In Morocco, a Hush at the Polls
The Washington Post
By Ellen Knickmeyer 

RABAT, Morocco, Sept. 11 — In a political system geared to block the rise of Muslim extremism, the most worrying voice in Morocco’s parliamentary elections was the silent one, politicians and analysts said.

The 37 percent turnout of registered voters on Friday, which the government said was the lowest ever in this North African nation, signals a growing sense of public disenfranchisement from a system that reserves power almost exclusively for the king, Mohammed VI.

The fear is that the discontented may turn again to violence to make themselves heard. Bombings by Islamic radicals in Morocco killed more than 40 people in 2003 and this year.

“The danger of all this is we have a silent majority now,” said Ali Amar, editor of Le Journal Hebdomadaire in Casablanca, one of the country’s most influential newsweeklies. “And the silent people are more and more the radicals.”

In neighboring Algeria, where elections for the national assembly drew only 35 percent of registered voters in May, bombings Thursday and Saturday killed more than 50 people.

Friday’s parliamentary elections in Morocco were only the second under Mohammed. His father, King Hassan II, ensured artificially high turnouts in internationally criticized elections by busing voters to the polls. The first national elections under Mohammed, in 2002, recorded a 52 percent turnout.

Mohammed began his reign in 1999 with promises to strengthen democracy, but since the 2003 bombings, his government has concentrated on combating violence by religious extremists.

Parliament has few real powers, and the constitution makes it all but impossible for any party to gain a majority in the legislature. Critics say a government redrawing of election districts after the 2002 elections was meant to dilute the strength of conservative Islamic voters.

The country’s most popular Islamic political group, the fundamentalist Justice and Charity bloc, is outlawed but also boycotts elections.

A moderate Islamic bloc, the Justice and Development Party, did unexpectedly well in the 2002 vote. That showing, and a 2006 survey by the U.S.-based International Republican Institute indicating that nearly 47 percent of Moroccans supported the party, led its leaders and political analysts here to predict that it would come in first in Friday’s elections.

Instead, the bloc won only four more seats than the 42 it had won in 2002, the government announced over the weekend, making it the second-largest party in Parliament instead of the third.

The government warned then that the plunge in turnout was troubling.

“The challenge today is to think of the best way of mobilizing the electorate in support of political action. That is everybody’s responsibility: officials, political parties and civil society,” Interior Minister Chakib Benmoussa said.
Among top winners in Friday’s voting were nationalist and Socialist parties, both far more experienced in elections than the moderate Islamic bloc. They were expected to join in a governing coalition, shutting out the Islamic party.

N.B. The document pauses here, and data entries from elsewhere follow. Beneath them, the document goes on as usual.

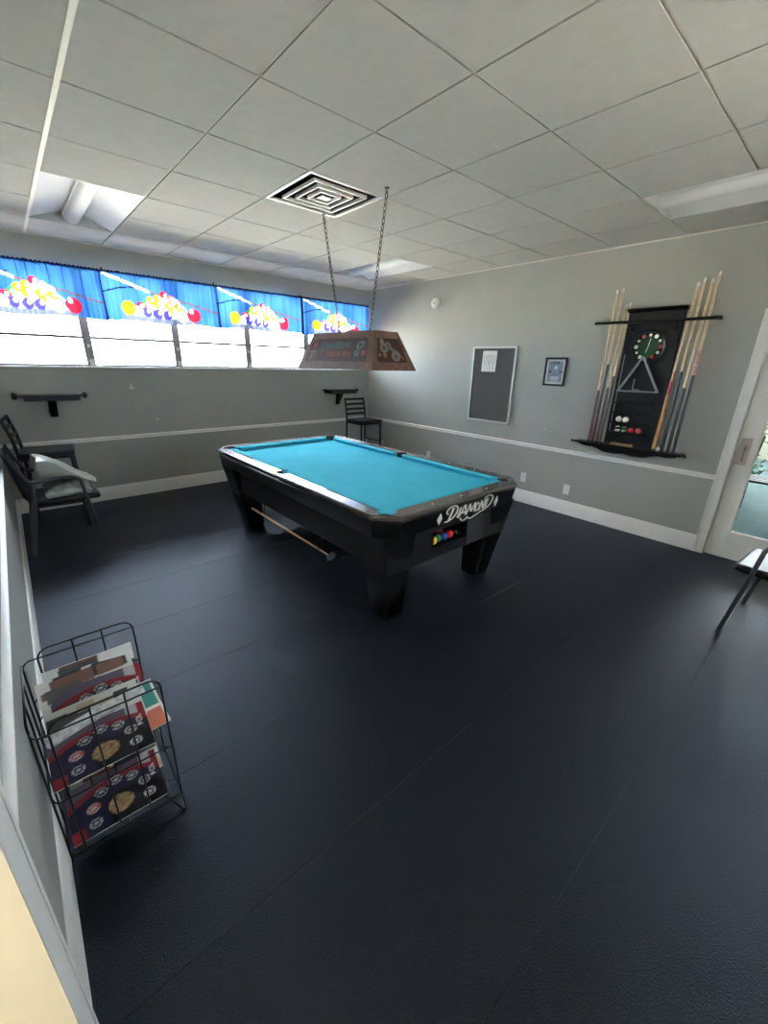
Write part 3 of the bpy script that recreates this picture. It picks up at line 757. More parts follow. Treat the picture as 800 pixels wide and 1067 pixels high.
b = MB(); b.tube([Vector(p) for p in [(LX + .005, -2.60, 1.98), (LX + .01, -2.612, 1.93), (LX + .012, -2.66, 1.89), (LX + .01, -2.74, 1.87), (LX, -2.79, Z1 + .016)]], .003, 8); link('power_cord', b, 'wire', t)
b = MB(); b.box(LX - .03, LX + .03, LY - .05, LY + .05, Z1, Z1 + .018); link('junction_box', b, 'chain', t, bev=.003)

# ------------------------------------------------------------------ wall shelves (drink ledges)
def ledge(x0, x1, z, label):
    cx = (x0 + x1) / 2
    t = thing('wall_shelf', label, 'shelf', (cx, 0, z), group='black wall shelves')
    b = MB(); r = .02
    b.box(x0 + .04, x1 - .04, -.235, 0, z - .02, z); link('shelf_board', b, 'black', t, bev=.008)
    b = MB(); b.box(x0 + .085, x1 - .07, -.21, -.0, z - .058, z - .02); link('under_box', b, 'black2', t, bev=.004)
    for x, s in ((x0 + .04, -1), (x1 - .04, 1)):
        b = MB(); b.lathe((x, -.13, z - .012), (s, 0, 0), [(.022, 0), (.03, .012), (.03, .026), (.02, .04), (.004, .042)], 16); link('end_knob', b, 'black', t)
    b = MB(); b.loft([[(cx - .035, -.03, z - .058), (cx + .035, -.03, z - .058), (cx + .035, -.14, z - .058), (cx - .035, -.14, z - .058)],
                      [(cx - .03, 0, z - .235), (cx + .03, 0, z - .235), (cx + .03, -.03, z - .235), (cx - .03, -.03, z - .235)]])
    link('bracket', b, 'black2', t, bev=.004)
ledge(-4.60, -3.985, 1.232, 'black wall shelf left of the paint chips, above the armchair')
ledge(-.955, -.32, 1.205, 'black wall shelf in the far corner, above the bar chair')

# ------------------------------------------------------------------ chairs
def make_stool(label):
    t = thing('bar_chair', label, 'chair', (0, 0, 0), local=True)   # faces -y
    for sx in (-1, 1):
        b = MB(); b.tube([(sx * .195, .205, 0), (sx * .19, .19, .74), (sx * .188, .205, .9), (sx * .186, .245, 1.075)], [.0145] * 4, 10); link('rear_leg', b, 'chairmetal', t)
        b = MB(); b.tube([(sx * .2, -.215, 0), (sx * .19, -.19, .72)], .0145, 10); link('front_leg', b, 'chairmetal', t)
    for z in (.83, .905, .98, 1.055):
        b = MB(); y = .205 + max(0, (z - .9)) * .23
        b.loft([[(-.188, y - .006, z - .018), (-.188, y + .006, z - .018), (-.188, y + .006, z + .018), (-.188, y - .006, z + .018)],
                [(0, y + .014, z - .018), (0, y + .026, z - .018), (0, y + .026, z + .018), (0, y + .014, z + .018)],
                [(.188, y - .006, z - .018), (.188, y + .006, z - .018), (.188, y + .006, z + .018), (.188, y - .006, z + .018)]]); link('back_slat', b, 'chairmetal', t, bev=.003)
    b = MB()
    for z in (.25, .42):
        for a, c in (((-.197, -.208), (.197, -.208)), ((-.193, .2), (.193, .2)), ((-.195, -.205), (-.193, .2)), ((.195, -.205), (.193, .2))):
            if z == .42 and a[1] == c[1]: continue
            b.cyl((a[0], a[1], z), (c[0], c[1], z), .009, n=8)
    link('stretcher', b, 'chairmetal', t)
    b = MB(); b.box(-.195, .195, -.2, .195, .695, .722); link('seat_frame', b, 'chairmetal', t, bev=.004)
    b = MB(); b.box(-.21, .21, -.225, .195, .722, .765); link('seat_pad', b, 'vinyl', t, bev=.018, seg=3)
    return t
st = make_stool('black ladder-back bar chair in the far corner below the wall shelf')
st.location = (-.405, -.40, 0); st['group'] = 'ladder-back bar chairs'
s2 = copy_tree(st); s2['label'] = 'black ladder-back bar chair against the left wall, behind the armchair'
s2.location = (-4.455, -.585, 0); s2.rotation_euler = (0, 0, PI / 2 - math.radians(6))

t = thing('armchair', 'charcoal armchair with black seat by the left wall, holding grey bags', 'chair', (-4.467, -1.095, 0), math.radians(90), local=True)
# local: faces -y -> +x in the room ; local x runs along the room's y
for sx in (-1, 1):
    b = MB(); b.tube([(sx * .256, .265, 0), (sx * .25, .175, .43), (sx * .25, .155, .61)], [.0165, .0175, .0175], 10); link('rear_leg', b, 'greychair', t)
    b = MB(); b.tube(smooth([(sx * .205, .265, .875), (sx * .225, .262, .84), (sx * .245, .225, .74), (sx * .25, .17, .635), (sx * .25, .10, .628), (sx * .252, -.06, .640), (sx * .253, -.125, .632), (sx * .254, -.165, .60), (sx * .254, -.175, .55), (sx * .254, -.195, .38), (sx * .258, -.25, 0)], 6), .0135, 10); link('arm', b, 'greychair', t)
b = MB()
for y in (.175, -.185): b.cyl((-.25, y, .40), (.25, y, .40), .012, n=10)
for x in (-.17, .17): b.cyl((x, -.185, .40), (x, .175, .40), .012, n=10)
link('seat_frame', b, 'greychair', t)
b = MB(); b.box(-.225, .225, -.295, .18, .405, .455); link('seat_pad', b, 'vinyl', t, bev=.022, seg=3)
b = MB(); G = [[None] * 9 for _ in range(9)]
for i in range(9):
    for j in range(9):
        u, v = i / 8, j / 8
        x = (-.235 + .47 * u) * (1 - .1 * v ** 3); z = .47 + .405 * v - (.05 * abs(2 * u - 1) ** 4 * v); y = .195 + .075 * v + .03 * (1 - (2 * u - 1) ** 2)
        G[i][j] = (b.V((x, y - .014, z)), b.V((x, y + .014, z)))
for i in range(8):
    for j in range(8):
        for q in (0, 1): b.face([G[i][j][q], G[i + 1][j][q], G[i + 1][j + 1][q], G[i][j + 1][q]])
for i in range(8):
    for j in (0, 8): b.face([G[i][j][0], G[i + 1][j][0], G[i + 1][j][1], G[i][j][1]]); b.face([G[j][i][0], G[j][i + 1][0], G[j][i + 1][1], G[j][i][1]])
link('backrest', b, 'fabricb', t)
t['group'] = 'charcoal armchairs'
a2 = copy_tree(t); a2['label'] = 'charcoal armchair with black seat by the glazed door, cut by the right edge'
a2.location = (-1.12, -5.70, 0); a2.rotation_euler = (0, 0, math.radians(175.6))

# soft things on the armchair
def soft(fn, n, m):
    b = MB()
    top = [[b.V(fn(i / n, j / m, 1)) for j in range(m + 1)] for i in range(n + 1)]
    bot = [[b.V(fn(i / n, j / m, -1)) if 0 < i < n and 0 < j < m else top[i][j] for j in range(m + 1)] for i in range(n + 1)]
    for i in range(n):
        for j in range(m):
            b.face([top[i][j], top[i + 1][j], top[i + 1][j + 1], top[i][j + 1]])
            b.face([bot[i][j], bot[i][j + 1], bot[i + 1][j + 1], bot[i + 1][j]])
    return b
def foil_fn(u, v, s):
    x, y = -4.56 + .34 * u, -1.30 + .41 * v
    w = (math.sin(PI * u) * math.sin(PI * v)) ** .4
    nz = noise.noise((x * 11, y * 11, s)) * .03 + abs(noise.noise((x * 22, y * 15, 5))) * .03
    z = .458 + (.03 + .06 * w + .8 * nz * w if s > 0 else .004 * (1 - w))
    return (x + .01 * noise.noise((u * 4, v * 4, 8)), y + .015 * noise.noise((u * 3, v * 5, 2)), z)
b = soft(foil_fn, 26, 30); tag(link('plastic_bag', b, 'foil', origin=(-4.4, -1.095, .458), smooth=30), 'crumpled silver plastic bag lying on the armchair seat', 'bag')
def cover_fn(u, v, s):
    x = -4.585 + .40 * u + .015 * math.sin(v * 5); y = -1.30 + .41 * v + .02 * u
    w = min(1, (math.sin(PI * u) * math.sin(PI * v)) ** .16 * 1.02)
    top = .83 - .30 * u ** 1.2 + .008 * math.sin(v * 9 + u * 4) + .016 * noise.noise((u * 4, v * 5, 2)) - .022 * math.exp(-((v - .30) / .05) ** 2) * (1 - u)
    bot = .605 - .035 * u + .006 * noise.noise((u * 5, v * 5, 7))
    mid = (top + bot) / 2
    return (x, y, max(mid + (top - mid) * w, mid) if s > 0 else mid + (bot - mid) * w)
b = soft(cover_fn, 26, 26); tag(link('vinyl_cover', b, 'cover', origin=(-4.4, -1.095, .58), smooth=60), 'folded grey vinyl cover leaning on the armchair above the plastic bag', 'cover')

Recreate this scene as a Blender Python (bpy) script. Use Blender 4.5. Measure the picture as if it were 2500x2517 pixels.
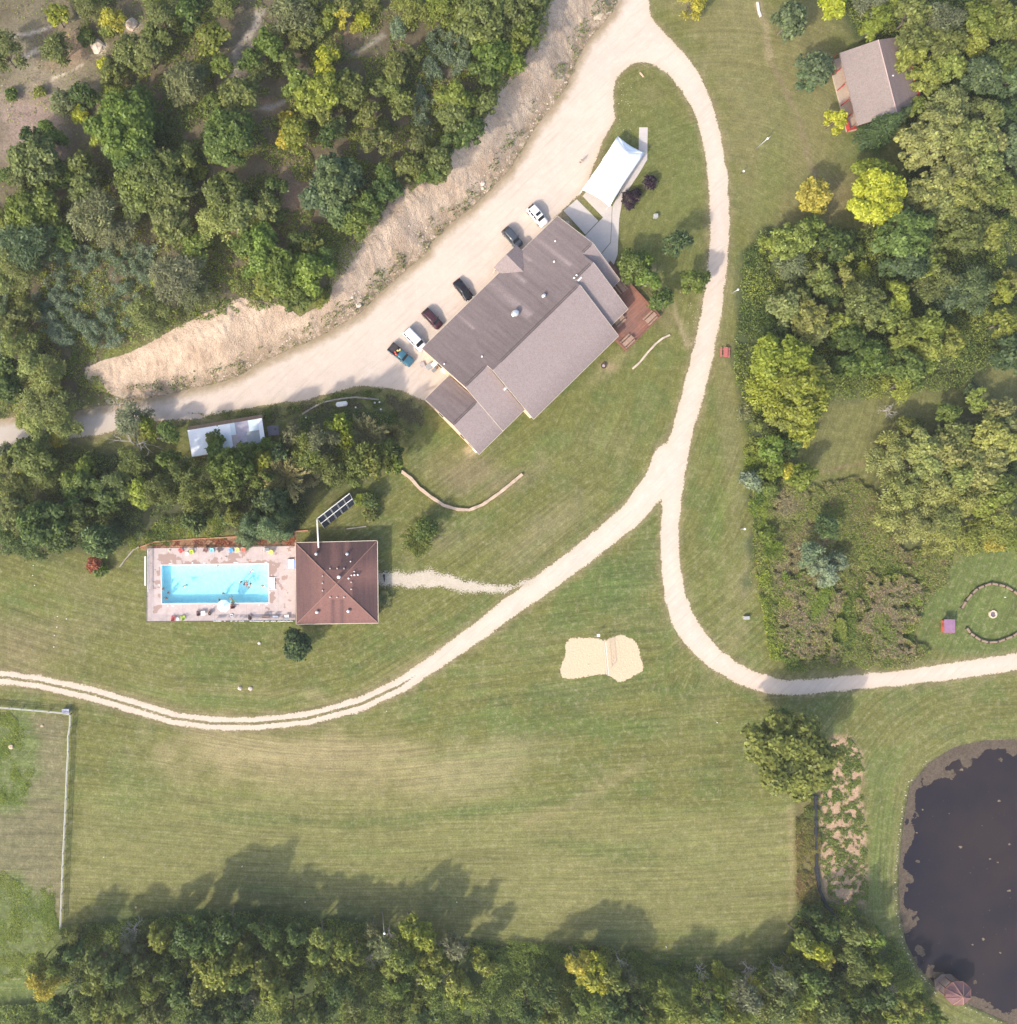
import bpy, math, random
import numpy as np
from mathutils import Vector, Matrix
R_=math.radians
random.seed(7); rng=np.random.default_rng(7)
for o in list(bpy.data.objects): bpy.data.objects.remove(o)
scene=bpy.context.scene
# ---------------------------------------------------------------- camera, light, exposure
S=12.8; H=165.0; CX=-400/S; CY=0.0          # photo pixels per metre on the ground, flying height, nadir
cam=bpy.data.cameras.new('camera'); camo=bpy.data.objects.new('camera',cam); scene.collection.objects.link(camo)
camo.location=(CX,CY,H); camo.rotation_euler=(0,0,0)
cam.sensor_fit='HORIZONTAL'; cam.sensor_width=36; cam.lens=36*H/(2500/S); cam.shift_x=0.16
cam.clip_start=1; cam.clip_end=6000
scene.camera=camo
SUN_EL=36; SUN_ROT=226
w=bpy.data.worlds.new('World'); scene.world=w; w.use_nodes=True
nt=w.node_tree; bg=nt.nodes['Background']; sky=nt.nodes.new('ShaderNodeTexSky'); sky.sky_type='NISHITA'
sky.sun_disc=False; sky.sun_elevation=R_(SUN_EL); sky.sun_rotation=R_(SUN_ROT); sky.dust_density=3.0; sky.air_density=1.0
nt.links.new(sky.outputs[0],bg.inputs[0]); bg.inputs[1].default_value=0.15
sl=bpy.data.lights.new('sun','SUN'); sl.energy=2.0; sl.angle=R_(1.8); sl.color=(1,0.92,0.80)
so=bpy.data.objects.new('sun',sl); scene.collection.objects.link(so)
sdir=Vector((0.70*math.cos(R_(SUN_EL)),0.71*math.cos(R_(SUN_EL)),-math.sin(R_(SUN_EL))))
so.rotation_euler=sdir.to_track_quat('-Z','Y').to_euler(); so.location=(-80,-80,120)
vs=scene.view_settings; vs.view_transform='Standard'; vs.look='None'; vs.gamma=1; vs.use_curve_mapping=False
vs.exposure=1.20
scene.render.engine='CYCLES'
scene.cycles.max_bounces=6; scene.cycles.transparent_max_bounces=12
# ---------------------------------------------------------------- helpers
def P(px,py,z=0.0):
    X=(px-1250)/S; Y=(1258.5-py)/S; k=(H-z)/H
    return (CX+(X-CX)*k, CY+(Y-CY)*k)
def W2P(x,y,z=0.0):
    k=H/(H-z); return 1250+S*(CX+(x-CX)*k), 1258.5-S*(CY+(y-CY)*k)
def Zm(ox,oy,k,pts): return [(ox+p[0]*k, oy+p[1]*k)+tuple(p[2:]) for p in pts]
K=0.3257; KB=0.33227
def V(pts): return [(p[0]*1.3028,p[1]*1.3028)+tuple(p[2:]) for p in pts]
def chaikin(p,n=2):
    for _ in range(n): p=[q for i in range(len(p)) for q in ((.75*p[i][0]+.25*p[(i+1)%len(p)][0],.75*p[i][1]+.25*p[(i+1)%len(p)][1]),(.25*p[i][0]+.75*p[(i+1)%len(p)][0],.25*p[i][1]+.75*p[(i+1)%len(p)][1]))]
    return p
def WP(pts,z=0.0): return np.array([P(p[0],p[1],z) for p in pts])
def smooth(t): t=np.clip(t,0,1); return t*t*(3-2*t)
def inside(poly,x,y):
    c=np.zeros(x.shape,bool); n=len(poly); j=n-1
    for i in range(n):
        xi,yi=poly[i]; xj,yj=poly[j]
        if yi!=yj:
            m=((yi>y)!=(yj>y))&(x<(xj-xi)*(y-yi)/(yj-yi)+xi); c^=m
        j=i
    return c
def dist_line(pts,x,y,closed=False):
    """distance, arclength, interpolated 3rd column"""
    pts=np.asarray(pts,float); n=len(pts); best=np.full(x.shape,1e9); sarc=np.zeros(x.shape); hw=np.zeros(x.shape); s=0
    for i in range(n if closed else n-1):
        a=pts[i]; b=pts[(i+1)%n]; d=b[:2]-a[:2]; L2=d@d
        if L2<1e-9: continue
        t=np.clip(((x-a[0])*d[0]+(y-a[1])*d[1])/L2,0,1)
        q=np.hypot(x-a[0]-t*d[0],y-a[1]-t*d[1]); m=q<best
        best=np.where(m,q,best); sarc=np.where(m,s+t*math.sqrt(L2),sarc)
        if pts.shape[1]>2: hw=np.where(m,a[2]+t*(b[2]-a[2]),hw)
        s+=math.sqrt(L2)
    return best,sarc,hw
def sdf(poly,x,y):
    d,_,_=dist_line(poly,x,y,True); return np.where(inside(poly,x,y),d,-d)
_nt=np.random.default_rng(11).random((256,256))
def vnoise(x,y):
    xi=np.floor(x).astype(int); yi=np.floor(y).astype(int); fx=x-xi; fy=y-yi
    fx=fx*fx*(3-2*fx); fy=fy*fy*(3-2*fy); a=_nt[xi&255,yi&255]; b=_nt[(xi+1)&255,yi&255]; c=_nt[xi&255,(yi+1)&255]; d=_nt[(xi+1)&255,(yi+1)&255]
    return (a*(1-fx)+b*fx)*(1-fy)+(c*(1-fx)+d*fx)*fy
def fbm(x,y,s,o=4):
    r=0; a=.5; t=0
    for i in range(o): r=r+a*vnoise(x/s+i*17.3,y/s+i*9.1); t+=a; a*=.5; s*=.5
    return r/t
C_=scene.collection
def link(o,parent=None):
    C_.objects.link(o)
    if parent is not None: o.parent=parent
    return o
def tag(o,label=None,cat=None,group=None,kind=None):
    if label: o['label']=label
    if cat: o['category']=cat
    if group: o['group']=group
    if kind: o['kind']=kind
    return o
def empty(name,loc,rz=0,label=None,cat=None,group=None):
    o=bpy.data.objects.new(name,None); o.empty_display_size=.3; C_.objects.link(o); o.location=loc; o.rotation_euler=(0,0,rz)
    return tag(o,label,cat,group)
def raw_mesh(name,V_,F,mats=(),smooth_=False):
    V_=np.asarray(V_,np.float32); me=bpy.data.meshes.new(name)
    if isinstance(F,np.ndarray):
        m,k=F.shape; me.vertices.add(len(V_)); me.vertices.foreach_set('co',V_.ravel())
        me.loops.add(m*k); me.polygons.add(m); me.polygons.foreach_set('loop_start',np.arange(0,m*k,k,dtype=np.int32))
        me.polygons.foreach_set('loop_total',np.full(m,k,np.int32)); me.loops.foreach_set('vertex_index',F.astype(np.int32).ravel())
        me.update(calc_edges=True)
    else:
        me.from_pydata([tuple(v) for v in V_],[],F); me.update()
    if smooth_: me.polygons.foreach_set('use_smooth',np.ones(len(me.polygons),bool))
    for m_ in mats: me.materials.append(m_)
    return me
def fattr(me,name,arr):
    a=me.attributes.new(name,'FLOAT','POINT'); a.data.foreach_set('value',np.asarray(arr,np.float32))
def cattr(me,name,arr):
    arr=np.asarray(arr,np.float32); 
    if arr.shape[1]==3: arr=np.concatenate([arr,np.ones((len(arr),1),np.float32)],1)
    a=me.attributes.new(name,'FLOAT_COLOR','POINT'); a.data.foreach_set('color',arr.ravel())
class MB:
    def __init__(s): s.v=[]; s.f=[]; s.a=[]
    def add(s,vs,fs,a=0.0):
        n=len(s.v); s.v+= [tuple(v) for v in vs]; s.f+=[tuple(i+n for i in f) for f in fs]
        s.a+= list(a) if hasattr(a,'__len__') else [a]*len(vs); return s
    def box(s,c,d,rz=0,M=None,a=0.0):
        x,y,z=d[0]/2,d[1]/2,d[2]/2
        vs=[(i*x,j*y,k*z) for k in (-1,1) for (i,j) in ((-1,-1),(1,-1),(1,1),(-1,1))]
        cr,sr=math.cos(rz),math.sin(rz)
        vs=[(c[0]+v[0]*cr-v[1]*sr,c[1]+v[0]*sr+v[1]*cr,c[2]+v[2]) for v in vs]
        if M is not None: vs=[tuple(M@Vector(v)) for v in vs]
        return s.add(vs,[(3,2,1,0),(4,5,6,7),(0,1,5,4),(1,2,6,5),(2,3,7,6),(3,0,4,7)],a)
    def prism(s,poly,z0,z1,a=0.0):
        n=len(poly); 
        ar=sum(poly[i][0]*poly[(i+1)%n][1]-poly[(i+1)%n][0]*poly[i][1] for i in range(n))
        if ar<0: poly=poly[::-1]
        vs=[(p[0],p[1],z0) for p in poly]+[(p[0],p[1],z1) for p in poly]
        fs=[tuple(range(n-1,-1,-1)),tuple(range(n,2*n))]+[(i,(i+1)%n,n+(i+1)%n,n+i) for i in range(n)]
        return s.add(vs,fs,a)
    def tube(s,pts,rad,n=8,cap=True,a=0.0):
        pts=[Vector(p) for p in pts]; rad=rad if hasattr(rad,'__len__') else [rad]*len(pts)
        vs=[];fs=[]
        for i,p in enumerate(pts):
            t=(pts[min(i+1,len(pts)-1)]-pts[max(i-1,0)]).normalized()
            u=t.cross(Vector((0,0,1))); u=u.normalized() if u.length>1e-3 else Vector((1,0,0)); v=t.cross(u)
            for k in range(n):
                an=2*math.pi*k/n; vs.append(tuple(p+rad[i]*(math.cos(an)*u+math.sin(an)*v)))
        for i in range(len(pts)-1):
            for k in range(n): fs.append((i*n+k,i*n+(k+1)%n,(i+1)*n+(k+1)%n,(i+1)*n+k))
        if cap: fs.append(tuple(range(n-1,-1,-1))); fs.append(tuple(range((len(pts)-1)*n,len(pts)*n)))
        return s.add(vs,fs,a)
    def lathe(s,c,prof,n=16,a=0.0):
        vs=[];fs=[]
        for (r,z) in prof:
            for k in range(n):
                an=2*math.pi*k/n; vs.append((c[0]+r*math.cos(an),c[1]+r*math.sin(an),c[2]+z))
        m=len(prof)
        for i in range(m-1):
            for k in range(n): fs.append((i*n+k,i*n+(k+1)%n,(i+1)*n+(k+1)%n,(i+1)*n+k))
        fs.append(tuple(range(n-1,-1,-1))); fs.append(tuple(range((m-1)*n,m*n)))
        return s.add(vs,fs,a)
    def build(s,name,mat,parent=None,smooth_=False,loc=None,attr=None):
        me=raw_mesh(name,s.v,s.f,[mat] if mat else [],smooth_)
        if attr: fattr(me,attr,s.a)
        o=bpy.data.objects.new(name,me); link(o,parent)
        if loc is not None: o.location=loc
        return o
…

Regardless of which parties win, Morocco’s law allows the king to pick the prime minister and cabinet ministers.

Justice and Development Party officials blamed alleged vote-buying and other election fraud for their showing Friday. But international monitors said the vote itself appeared free and fair. The European Union and the United States congratulated Morocco on the elections. The United States, eager to cite models of moderate Islamic government for the rest of the Muslim world, had announced $680 million in development aid for Morocco a week before the vote.

The structure of Morocco’s election system in itself was enough to have kept the moderate Islamic party from doing much better than it had in 2002, said Mohamed Tozy, an expert in political Islam at the Moroccan Center for Sociological Studies in Casablanca.

But the Justice and Development Party also lost votes by neglecting the country’s conservative Islamic voters, Tozy said.

Party leaders played down Islam and played up political and economic reform in campaigning, hoping to emulate the success of Turkey’s mildly Islamic governing party, also called Justice and Development.

The difference is that Turkey has a substantial, moderately religious middle class, and Morocco doesn’t, Tozy said. About 40 percent of Moroccans live in poverty.

“They exaggerated the normalization” of their Islamic party, Tozy said. “They have forgotten their heart” and natural constituency.

In the end, the moderate pitch from the only significant Islamic party contesting the elections disappointed those who would like to see a more assertive brand of Islamic politics, and it failed to overcome the suspicions of those who fear just that, said Amar, the editor.

Casablanca, where the bombings in 2003 and this year evidenced the most anger among Muslim radicals, had the lowest turnout in the country Friday, 27 percent.

On election day, many voters said they didn’t know the candidates or parties they were supporting — only stamping on ballots the symbols that local “big men” had told them to stamp.

“I voted for the horse,” said Khadija Bordo, a round, small, 54-year-old woman in the hooded robe worn by many Moroccans. A few minutes later, she confessed that she had been told to mark one party’s symbol of a horse but in the privacy of the voting booth had slashed her mark across the entire ballot, rendering it void.

“I voted for no one! No one!” Bordo shouted, laughing. “They do nothing for us. The young men still can’t find jobs. Nothing changes! Nothing changes!”